** Begin **

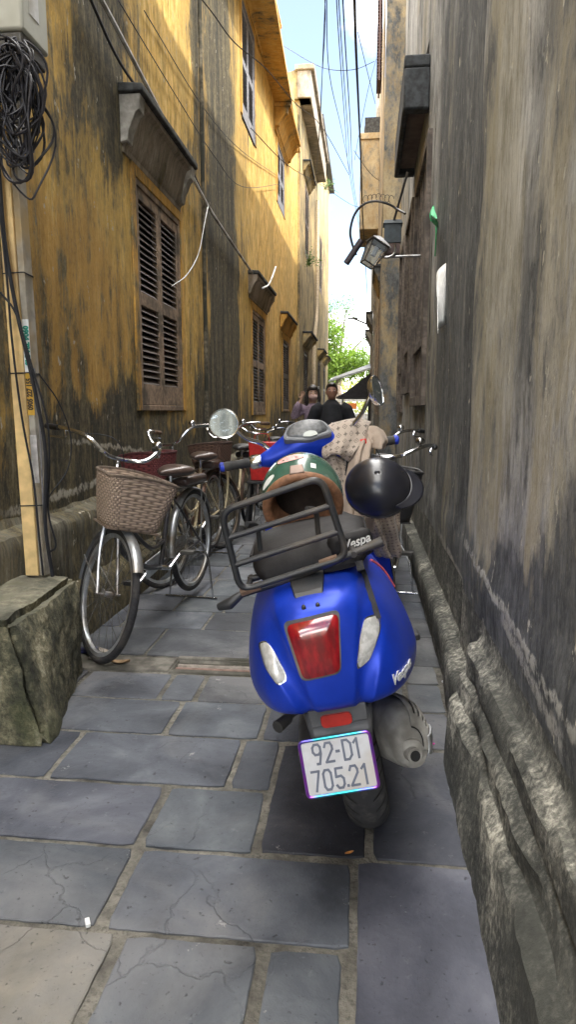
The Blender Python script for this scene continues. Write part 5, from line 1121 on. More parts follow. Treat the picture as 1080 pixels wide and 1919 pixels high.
# ---------------- stone block, post, cables, meter box ----------------
def rock(name, a, b, step, amp, mat, label, cat, seed=0.):
    m = MB(); ax = [lin(a[k], b[k], step) for k in range(3)]; idx = {}
    def vert(i, j, k):
        key = (i, j, k)
        if key not in idx:
            p = Vector((ax[0][i], ax[1][j], ax[2][k])); c = (Vector(a)+Vector(b))/2; hh = (Vector(b)-Vector(a))/2; q = p-c
            n = Vector([q[t]/hh[t] for t in range(3)]); e = sum(1 for t in range(3) if abs(n[t]) > .97)
            if e >= 2: p = c+Vector([q[t]*(1-.035/hh[t]) if abs(n[t]) > .97 else q[t] for t in range(3)])
            d = noise.noise_vector(p*3.+Vector((seed, 0, 0)))*amp+noise.noise_vector(p*11)*amp*.45+noise.noise_vector(p*34)*amp*.25
            u_ = max(0, (p.x+1.9)/.535)*max(0, (3.08-p.y)/.72); lo_ = 1-max(0, min(1, p.z/.46))
            d.x += u_*(.03+.15*lo_**.8); d.y -= .05*lo_*(1 if n.y < -.9 else 0)
            if n.z > .97: d.z *= .5; d.x -= .012*(1 if n.x > .9 else 0)
            if p.z < .02: d.z = -.01
            idx[key] = len(m.v); m.v.append(tuple(p+d))
        return idx[key]
    N = [len(x)-1 for x in ax]
    def quad(*v): m.f.append(tuple(vert(*q) for q in v)); m.mi.append(0)
    for i in range(N[0]):
        for j in range(N[1]): quad((i, j, N[2]), (i+1, j, N[2]), (i+1, j+1, N[2]), (i, j+1, N[2]))
    for i in range(N[0]):
        for k in range(N[2]): quad((i, 0, k), (i+1, 0, k), (i+1, 0, k+1), (i, 0, k+1)); quad((i, N[1], k), (i, N[1], k+1), (i+1, N[1], k+1), (i+1, N[1], k))
    for j in range(N[1]):
        for k in range(N[2]): quad((N[0], j, k), (N[0], j+1, k), (N[0], j+1, k+1), (N[0], j, k+1)); quad((0, j, k), (0, j, k+1), (0, j+1, k+1), (0, j+1, k))
    return tag(m.build(name, mat, smooth=32), label, cat)
rock('stone_block', (-1.9, 2.36, -.01), (-1.365, 3.08, .475), .022, .024, M['moss'], 'big rough moss covered stone block at the foot of the left wall', 'stone block')
# post
pt, pb_ = Vector((-1.655, 3.02, 3.4)), Vector((-1.595, 2.99, .46))
pt = aty(-8, 60, 3.02); pb_ = aty(66, 1078, 3.02)
po_ = empty('wooden_post', 'leaning yellow painted post with phone number stickers below the meter box', 'post', tuple(pb_))
ax_ = (pt-pb_).normalized(); W_ = Matrix((Vector((1, 0, 0)), Vector((0, 1, 0)), ax_)).transposed().to_4x4()
def inpost(m, name, mat, bevel=.003, par=None):
    o = m.xf(W_).build(name, mat, par or po_, bevel=bevel); return o
Lp = (pt-pb_).length
M['ypost'] = simple('yellow painted wood', (.72, .52, .24), .7, var=.18, scale=14, bump=.3, grime=(.36, .25, .13), gr=.35)
M['gpost'] = simple('grey mortar face', (.30, .28, .24), .9, var=.3, scale=12, bump=.5, grime=(.42, .30, .14), gr=.4)
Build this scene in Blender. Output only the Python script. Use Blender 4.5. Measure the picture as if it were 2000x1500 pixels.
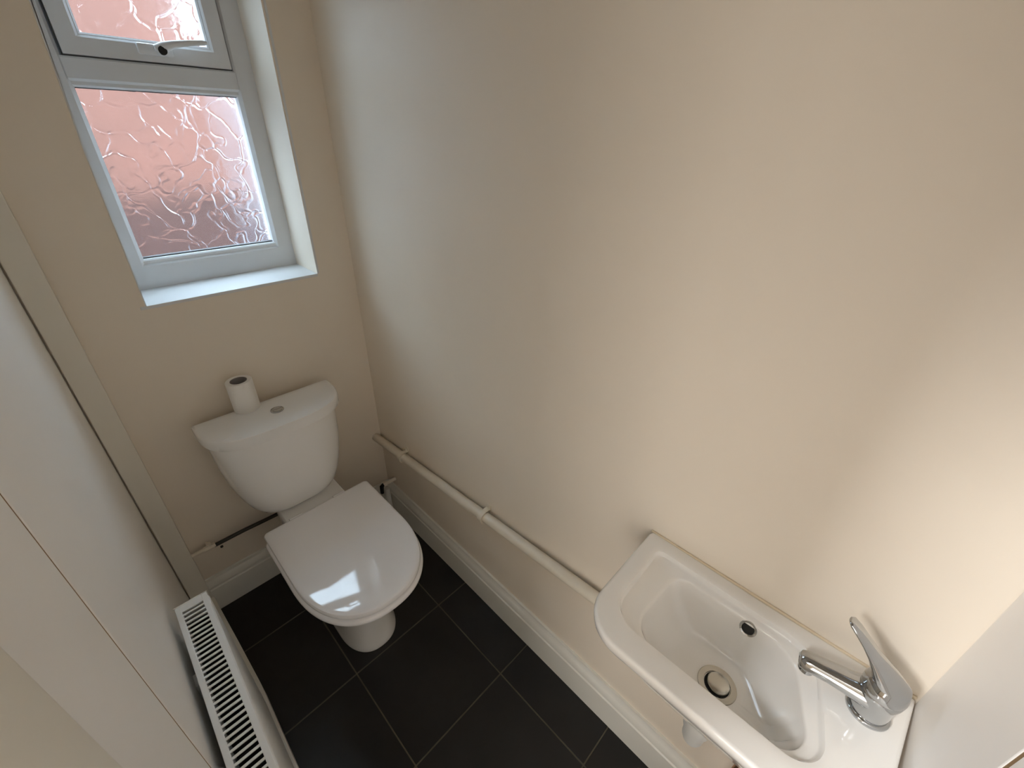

** End **

What you have to do: Write out each entry exactly as given, but skip the pictures.

Result of the exercise:
The Blender Python script for this scene continues. Write part 5, from line 1121 on. More parts follow. Treat the picture as 1080 pixels wide and 1919 pixels high.
# ---------------- stone block, post, cables, meter box ----------------
def rock(name, a, b, step, amp, mat, label, cat, seed=0.):
    m = MB(); ax = [lin(a[k], b[k], step) for k in range(3)]; idx = {}
    def vert(i, j, k):
        key = (i, j, k)
        if key not in idx:
            p = Vector((ax[0][i], ax[1][j], ax[2][k])); c = (Vector(a)+Vector(b))/2; hh = (Vector(b)-Vector(a))/2; q = p-c
            n = Vector([q[t]/hh[t] for t in range(3)]); e = sum(1 for t in range(3) if abs(n[t]) > .97)
            if e >= 2: p = c+Vector([q[t]*(1-.035/hh[t]) if abs(n[t]) > .97 else q[t] for t in range(3)])
            d = noise.noise_vector(p*3.+Vector((seed, 0, 0)))*amp+noise.noise_vector(p*11)*amp*.45+noise.noise_vector(p*34)*amp*.25
            u_ = max(0, (p.x+1.9)/.535)*max(0, (3.08-p.y)/.72); lo_ = 1-max(0, min(1, p.z/.46))
            d.x += u_*(.03+.15*lo_**.8); d.y -= .05*lo_*(1 if n.y < -.9 else 0)
            if n.z > .97: d.z *= .5; d.x -= .012*(1 if n.x > .9 else 0)
            if p.z < .02: d.z = -.01
            idx[key] = len(m.v); m.v.append(tuple(p+d))
        return idx[key]
    N = [len(x)-1 for x in ax]
    def quad(*v): m.f.append(tuple(vert(*q) for q in v)); m.mi.append(0)
    for i in range(N[0]):
        for j in range(N[1]): quad((i, j, N[2]), (i+1, j, N[2]), (i+1, j+1, N[2]), (i, j+1, N[2]))
    for i in range(N[0]):
        for k in range(N[2]): quad((i, 0, k), (i+1, 0, k), (i+1, 0, k+1), (i, 0, k+1)); quad((i, N[1], k), (i, N[1], k+1), (i+1, N[1], k+1), (i+1, N[1], k))
    for j in range(N[1]):
        for k in range(N[2]): quad((N[0], j, k), (N[0], j+1, k), (N[0], j+1, k+1), (N[0], j, k+1)); quad((0, j, k), (0, j, k+1), (0, j+1, k+1), (0, j+1, k))
    return tag(m.build(name, mat, smooth=32), label, cat)
rock('stone_block', (-1.9, 2.36, -.01), (-1.365, 3.08, .475), .022, .024, M['moss'], 'big rough moss covered stone block at the foot of the left wall', 'stone block')
# post
pt, pb_ = Vector((-1.655, 3.02, 3.4)), Vector((-1.595, 2.99, .46))
pt = aty(-8, 60, 3.02); pb_ = aty(66, 1078, 3.02)
po_ = empty('wooden_post', 'leaning yellow painted post with phone number stickers below the meter box', 'post', tuple(pb_))
ax_ = (pt-pb_).normalized(); W_ = Matrix((Vector((1, 0, 0)), Vector((0, 1, 0)), ax_)).transposed().to_4x4()
def inpost(m, name, mat, bevel=.003, par=None):
    o = m.xf(W_).build(name, mat, par or po_, bevel=bevel); return o
Lp = (pt-pb_).length
M['ypost'] = simple('yellow painted wood', (.72, .52, .24), .7, var=.18, scale=14, bump=.3, grime=(.36, .25, .13), gr=.35)
M['gpost'] = simple('grey mortar face', (.30, .28, .24), .9, var=.3, scale=12, bump=.5, grime=(.42, .30, .14), gr=.4)
Build this scene in Blender. Output only the Python script. Use Blender 4.5. Measure the picture as if it were 2000x1500 pixels.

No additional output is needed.